Dalam kasus Meiddy, kemana pengkaderan yang diagung-agungkan itu? Orang-orang muda, pintar, ideologis, dan percaya politik adalah jalan perjuangan dengan nilai-nilai yang luhur, yang saat ini menjadi anggota atau simpatisan PDIP di KK, tampaknya harus mempertimbangkan kembali pilihannya. Seorang Ketua DPC yang telah membuktikan kinerja dan loyalitasnya saja mudah dilepeh, apalagi hanya tome-tome dengan modal percaya, kekaguman, dan histeria ideologis sesaat.

Ketiga, pengabaian Parpol terhadap konteks dan sentimen lokal. Pilkada 2024 ini unik karena dilaksanakan serentak untuk semua jenjang jabatan politik tertinggi di tingkat provinsi, kabupaten, dan kota. Mengikuti langkah-langkah politik PDIP di KK, terus-terang saya tidak mengerti mengapa partai pemenang Pemilu 2024 ini seperti bus yang melaju tanpa kendali.

Tidakkah ada perangkat partai yang memikirkan bahwa meminggirkan Ketua DPC dengan capaian kinerja dan prestasi seperti Meiddy, sama artinya dengan melecehkan konteks lokal dan memicu sentimen negatif terhadap partai ke seluruh Bolmong Raya? Tidak adakah yang mengkalkulasi bahwa mencopot Meiddy dari Ketua DPC, apalagi memecat dia, adalah melecehkan kerja keras seluruh jajaran partai di KK?

Tidak pulakah ada yang menimbang bahwa efek domino dari dikucilkan atau dibuangnya salah satu kader partai yang telah membuktikan diri layak disebut terbaik, bakal menjadi penyakit menular yang menggerogoti elektabilitas balon Gubernur-Wagub, balon Walikota-Wawali, dan balon Bupati-Wabup PDIP di seluruh wilayah Mongondow?

Penganiayaan politik terang-terangan dan kasar selalu menjadi bahan bakar premiun antipati terhadap partai, tokoh-tokoh, dan kandidat pejabat publik (politik) yang diusungnya. Saya tidak berkeinginan bertaruh, tapi jika Meiddy Makalalag dizalimi oleh partai yang dia dan jajarannya besarkan di KK, kita lihat nanti berapa banyak yang akan memilih Steven Kandow sebagai Gubernur Sulut 2025-2030, juga calon-calon Bupati-Wabup dan Walikota-Wawali dari PDIP di Bolmong. Pengecualian mungkin hanya di Bolsel karena faktor personal Ketua DPC-nya.
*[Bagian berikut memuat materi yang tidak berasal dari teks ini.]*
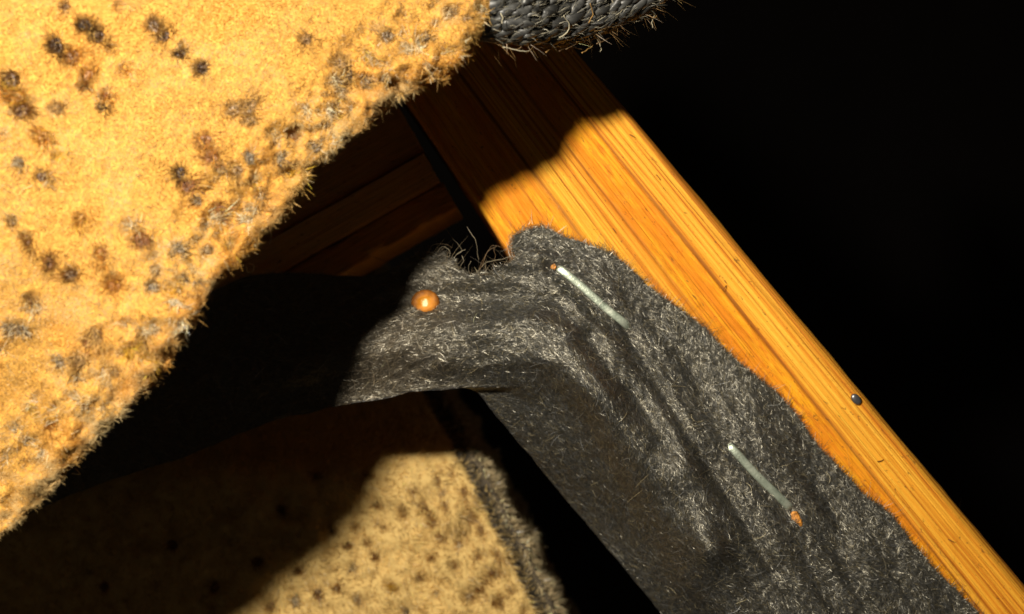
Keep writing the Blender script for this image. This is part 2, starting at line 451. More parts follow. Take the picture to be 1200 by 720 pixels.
# felt fibres
def felt_fibres(N, seg, lo, hi, wlo, whi, spread, lift, seed, bright):
    r = np.random.default_rng(seed)
    px = r.uniform(-60, 1160, N*3); py = r.uniform(262, 735, N*3)
    ok = inside(px, py, FW) & ((px > 230) | (py > 380)); px, py = px[ok][:N], py[ok][:N]; n = len(px)
    along, dl = felt_parts(px, py)
    # flow: along the rail on the right, horizontal on the strip, swirling at the corner
    ang_rail = math.atan2(RD[1], RD[0]); 
    w = sstep(560, 740, px+ (py-400)*.25)
    ang = ang_rail*w + (-.06)*(1-w) + .9*fbm(px*.012, py*.012, 101, 3)
    ang = ang + r.normal(0, spread, n) + np.where(r.random(n) < .16, r.uniform(-1.6, 1.6, n), 0)
    L = r.uniform(lo, hi, n)
    curl = r.normal(0, .9, n)/np.maximum(L, 1)*1.0
    t = np.linspace(-.5, .5, seg+1)
    th = ang[:, None] + curl[:, None]*t[None]*L[:, None]
    step = L[:, None]/seg
    cx = np.cumsum(np.cos(th)*step, 1); cy = np.cumsum(np.sin(th)*step, 1)
    cx = px[:, None]+cx-cx.mean(1, keepdims=True); cy = py[:, None]+cy-cy.mean(1, keepdims=True)
    zz = felt_z(cx, cy) + (np.abs(r.normal(0, 1, n))*lift)[:, None] + (r.normal(0, .00010, (n, 2)) @ np.stack([t*2, (t*2)**2])) 
    low = ((cx < 600) & (cy > 400)) | (felt_parts(cx, cy)[1] > 8) & (cy > 440)
    bad = (low & ~inside(cx, cy, FW)).any(1)
    cx, cy, zz, L, ang = cx[~bad], cy[~bad], zz[~bad], L[~bad], ang[~bad]; n = len(cx)
    c = P(cx, cy, zz)
    wd = r.uniform(wlo, whi, n)
    tan = norm(np.gradient(c, axis=1))
    mx, my = cx.mean(1), cy.mean(1); e = 1.5
    gxz = (felt_z(mx+e, my)-felt_z(mx-e, my))/(2*e*K); gyz = (felt_z(mx, my+e)-felt_z(mx, my-e))/(2*e*K)
    up = norm(norm(np.stack([-gxz, gyz, np.ones(n)], -1))+r.normal(0, .34, (n, 3)))
    sd_ = norm(np.cross(tan, up[:, None]))
    tp = np.array([.4]+[1]*(seg-1)+[.3])
    off = sd_*(wd[:, None, None]*.5*tp[None, :, None])
    v = np.stack([c-off, c+off], 2).reshape(n, -1, 3)
    m = (seg+1)*2; k = np.arange(seg)*2
    q = np.stack([k, k+1, k+3, k+2], -1)
    f = (np.arange(n)[:, None, None]*m+q[None]).reshape(-1, 4)
    g = np.exp(r.normal(math.log(bright), .6, n))[:, None]
    tint = np.array([.97, .98, .96])[None]*np.ones((n, 1))
    warm = r.random(n) < .26
    tint[warm] = np.array([1.25, 1.05, .62]); g[warm] *= 1.5
    dust = sstep(600, 430, mx)[:, None]*.6      # brown lint tone, also painted lighter to lift the strip's shaded left end
    tint = tint*(1-dust)+dust*np.array([[2.1, 1.6, 1.0]])
    col = np.clip(g*tint, .004, .6)
    return v.reshape(-1, 3), f, np.repeat(col, m, 0)
v, f, c = felt_fibres(300000, 3, 4, 14, .000024, .000043, .42, .00007, 5, .036)
o = make_mesh('felt_fibres', v, f, mat=M_FELTF, col=c); child(o, felt); tag(o, kind='stuff')
v, f, c = felt_fibres(3500, 5, 9, 24, .000024, .000038, 1.0, .0002, 6, .10)
o = make_mesh('surface_fuzz', v, f, mat=M_FELTF, col=c); child(o, felt); tag(o, kind='stuff')

def thread(pts, z, r, colr, parent, name='loose_thread', mat=None, taper=(1, .6), wob=0.0):
    pts = np.array(pts, float); z = np.broadcast_to(np.asarray(z, float), (len(pts),))
    sp = smooth_path(np.column_stack([pts, z]), 6)
    if wob:
        sp[:, 0] += wob*2*fbm(np.arange(len(sp))*.35, np.zeros(len(sp))+pts[0, 0]*.37, 3, 2); sp[:, 1] += wob*2*fbm(np.arange(len(sp))*.35, np.zeros(len(sp))+pts[0, 1]*.53+7, 5, 2)
    v, f, t = tube(P(sp[:, 0], sp[:, 1], sp[:, 2]), r, 5, taper)
    return child(make_mesh(name, v, f, t, mat or M_THREAD, col=np.tile(np.array([colr]), (len(v), 1))), parent)
GREYB = (.30, .25, .17); BRN = (.16, .10, .05)
for pts, z, r, cc in (([(522, 268), (531, 280), (541, 293), (534, 300)], (-.003, -.002, -.001, -.001), .00005, GREYB),
                      ([(547, 266), (557, 281), (559, 292), (561, 306)], (0.001, .001, 0, -.001), .00006, GREYB),
                      ([(553, 325), (564, 313), (571, 296), (583, 288)], (-.001, .0005, .001, .001), .00007, BRN),
                      ([(556, 322), (570, 308), (584, 305), (597, 301)], (-.001, 0, .0005, .001), .00007, GREYB),
                      ([(579, 291), (580, 300), (577, 315)], (.001, .0005, -.001), .00006, BRN),
                      ([(552, 306), (549, 312), (550, 320)], (.001, 0, -.001), .00006, GREYB),
                      ([(512, 296), (519, 289), (527, 294), (526, 301), (519, 299)], (0, .0008, .001, .0008, 0), .00005, GREYB),
                      ([(530, 304), (537, 297), (545, 292)], (-.001, 0, .0005), .00006, GREYB),
                      ([(541, 300), (543, 306), (539, 314)], (0, 0, -.001), .00005, GREYB),
                      ([(500, 298), (508, 287), (522, 286), (530, 291)], (0, .0005, .001, .001), .00004, BRN),
                      ([(560, 320), (568, 300), (577, 288), (588, 290)], (-.001, 0, .0008, .001), .00005, BRN),
                      ([(912, 618), (925, 617), (938, 612), (953, 609)], (.0019, .0024, .0026, .0022), .00005, (.55, .40, .20)),
                      ([(652, 342), (664, 341), (668, 347), (657, 350)], (.0018, .0022, .0022, .0016), .00004, (.45, .42, .3)),
                      ([(600, 400), (618, 397), (640, 402)], (.0002, .0012, .0008), .00005, (.40, .38, .28)),
                      ([(690, 320), (702, 330), (712, 334)], (.0017, .0022, .0018), .00005, (.40, .38, .28))):
    thread(pts, z, r*.62, cc, felt, 'loose_fibre', wob=.6)

r = np.random.default_rng(91); n = 260
k_ = r.random(n); nx_ = np.interp(k_, [0, .3, .45, .6, .8, 1], [478, 515, 530, 545, 578, 604]); ny_ = np.interp(k_, [0, .3, .45, .6, .8, 1], [306, 294, 310, 322, 318, 300])+3
rt = P(nx_, ny_, felt_z(nx_, ny_)); dd = norm(np.stack([r.normal(.1, .8, n), r.normal(.55, .5, n), r.normal(0.1, .4, n)], -1))
v, f, m = strands(rt, dd, np.exp(r.normal(math.log(.0011), .5, n)), r.uniform(.00003, .00006, n), 5, r.normal(0, .6, (n, 3)))
c = np.repeat(np.array([[.13, .10, .06]])*np.exp(r.normal(0, .6, (n, 1))), m, 0)
o = make_mesh('frayed_fibres', v, f, mat=M_THREAD, col=np.clip(c, 0, .6)); child(o, felt); tag(o, kind='stuff')

r = np.random.default_rng(93); n = 5200
ep = smooth_path(np.array(FELT[:24], float), 12); ii = r.integers(0, len(ep)-1, n)
ex, ey = ep[ii, 0]+r.normal(0, 2.5, n)-2, ep[ii, 1]+r.normal(0, 2.5, n)+2
rt = P(ex, ey, felt_z(ex, ey)+.0001); dd = norm(np.stack([r.normal(.35, .7, n), r.normal(.3, .7, n), r.normal(-.12, .22, n)], -1))
v, f, m = strands(rt, dd, np.exp(r.normal(math.log(.0007), .45, n)), r.uniform(.00003, .00005, n), 3, r.normal(0, .4, (n, 3))*np.array([1, 1, .3]))
v[:, 2] = np.maximum(v[:, 2], .00012)
c = np.repeat(np.array([[.05, .045, .035]])*np.exp(r.normal(0, .6, (n, 1))), m, 0)
o = make_mesh('edge_fuzz', v, f, mat=M_FELTF, col=np.clip(c, 0, .6)); child(o, felt); tag(o, kind='stuff')

# ---------------------------------------------------------------- staples
def mat_staple():
    m, nt, b = new_mat('staple_wire')
    tc = nd(nt, 'ShaderNodeTexCoord').outputs['Object']
    n1 = noise_n(nt, tc, 700, 4); n2 = noise_n(nt, tc, 3500, 2)
    c = ramp(nt, [(.3, (.24, .28, .22)), (.55, (.42, .47, .38)), (.75, (.55, .58, .48))], n1)
    c = mix(nt, ramp(nt, [(.66, 0.), (.74, .8)], n2), c, (.16, .14, .08))
    nt.links.new(c, b.inputs['Base Color']); b.inputs['Metallic'].default_value = .7; b.inputs['Roughness'].default_value = .40
    bp = nd(nt, 'ShaderNodeBump'); bp.inputs['Strength'].default_value = .25; bp.inputs['Distance'].default_value = .00015
    nt.links.new(n2, bp.inputs['Height']); nt.links.new(bp.outputs[0], b.inputs['Normal']); return m
M_STA = mat_staple(); M_RUST = mat_plain('amber_rust', (.50, .20, .03), .45, .0, .5, .7, 3500, .8)
def flat_wire(pts, w, h, name, mat, parent, ends=True):
    """rounded flat section swept along pts (world)"""
    p = np.asarray(pts); n = len(p)
    d = norm(p[-1]-p[0]); 
    side = norm(np.cross(d, np.array([0, 0, 1.0])))
    tan = norm(np.gradient(p, axis=0)); b = norm(np.cross(side[None], tan))
    th = np.arange(12)/12*2*np.pi; ct, st_ = np.cos(th), np.sin(th)
    sx = np.sign(ct)*np.abs(ct)**.55; sz = np.sign(st_)*np.abs(st_)**.55
    v = p[:, None]+side*(w/2)*sx[None, :, None]+b[:, None]*(h/2)*sz[None, :, None]
    v = v.reshape(-1, 3); i = np.arange(n-1)[:, None]*12; j = np.arange(12)[None]; j2 = (j+1) % 12
    f = np.stack([i+j, i+j2, i+12+j2, i+12+j], -1).reshape(-1, 4)
    v = np.vstack([v, p[0], p[-1]]); k = np.arange(12)
    t = np.vstack([np.stack([np.full(12, n*12), (k+1) % 12, k], -1), np.stack([np.full(12, n*12+1), (n-1)*12+k, (n-1)*12+(k+1) % 12], -1)])
    return child(make_mesh(name, v, f, t, mat), parent)
def staple(a, b, za, zb, label, w, bow):
    root = empty('staple', P((a[0]+b[0])/2, (a[1]+b[1])/2, za), label, 'staple', 'staples holding the black felt')
    pa = P(a[0], a[1], za); pb = P(b[0], b[1], zb); d = norm(pb-pa)
    t = (.5-.5*np.cos(np.linspace(0, np.pi, 21)))[:, None]
    c = pa+(pb-pa)*t; c[:, 2] += (bow*np.sin(np.pi*t[:, 0])**.5) - .0005*np.abs(2*t[:, 0]-1)**14
    sv_ = norm(np.cross(d, np.array([0, 0, 1.0]))); c += sv_*(-.00010*np.sin(1.7*np.pi*t+pa[0]*90)*np.sin(np.pi*t))
    flat_wire(c, w, .00042, 'crown', M_STA, root)
    for e, sgn in ((pa, -1), (pb, 1)):
        q = np.array([e+sgn*d*-.00005+np.array([0, 0, -.0007]), e+sgn*d*.00032+np.array([0, 0, -.0005]), e+sgn*d*.00045+np.array([0, 0, -.0008]), e+sgn*d*.00046+np.array([0, 0, -.005])])
        # leg: swept straight down into the wood
        v, f, tt_ = tube(q, w*.36, 8, (.9, .9)); child(make_mesh('leg', v, f, tt_, M_STA), root)
    return root
s1 = staple((652, 312), (737, 383), SZ1, SZ1, 'shiny pale staple near the upper corner of the black felt', .00098, .00012)
s2 = staple((852, 520), (928, 598), SZ2, SZ2, 'dull grey staple with amber end lower on the black felt', .00098, .00012)
def blob(px, py, dx, dy, r, z, parent, name, label=None):
    pts = P([px, px+dx*.5, px+dx], [py, py+dy*.5, py+dy], z); pts[:, 2] += np.array([0, .0001, -.0004])
    v, f, t = tube(smooth_path(pts, 5), r, 9, (1, .7), .45)
    v += .00032*np.stack([fbm(v[:, 0]*2600, v[:, 1]*2600+v[:, 2]*900, k, 3) for k in (1, 2, 3)], -1)
    o = child(make_mesh(name, v, f, t, M_RUST), parent)
    if label: o['label'] = label
blob(931, 600, 7, 23, .00055, SZ2+.0003, s2, 'rust_fleck', 'amber rust fleck at the staple end')
blob(651, 312, -6, 4, .00040, SZ1+.0001, s1, 'rust_fleck', 'amber rust fleck at the staple end')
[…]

Saya tidak suka pada simpulan ini, tetapi mesti saya tuliskan: Jika PDIP ingin kembali jadi partai pinggiran di sebagian besar wilayah Bolmong Raya pada Pemilu 2029, maka teruskan apa yang sedang ingin dilakukan di Pilwako KK. 

Saya yakin diganti, dipecat, atau dipencet, Meiddy akan baik-baik saja. Dia masih muda dan penuh energi untuk kembali memulai dari nol atau mencurahkan seluruh perhatian mengurus kebun kopi dan ternak ayam, jadi juragan, dan balik ke pasar politik dengan duit cukup untuk membeli partai dan harga diri para pengurusnya. Dia telah dan akan terus belajar bahwa kesetiaan pada partai yang menjadikan kader bukan sebagai aset utama kerap hasilnya adalah omong kosong dan sakit hati.

Selamat Hari Kemerdekaan, 17 Agustus 2024***

Singkatan dan Istilah yang digunakan:

balon: bakal calon; Bolmong: Bolaang Mongondow; DPD: Dewan Pimpinan Daerah; DPP: Dean Pimpinan Pusat; KK: Kota Kotamobagu, NasDem: Nasional Demokrat; PDIP: Partai Demokrasi Indonesia Perjuangan; Pilkada: Pemilihan Kepala Daerah; Pilwako: Pemilihan Walikota (dan Wawali); Sulut: Sulawesi Utara; WA: WhatsApp; Wabup: Wakil Bupati; Wagub: Wakil Gubernur; dan Wawali: Wakil Walikota.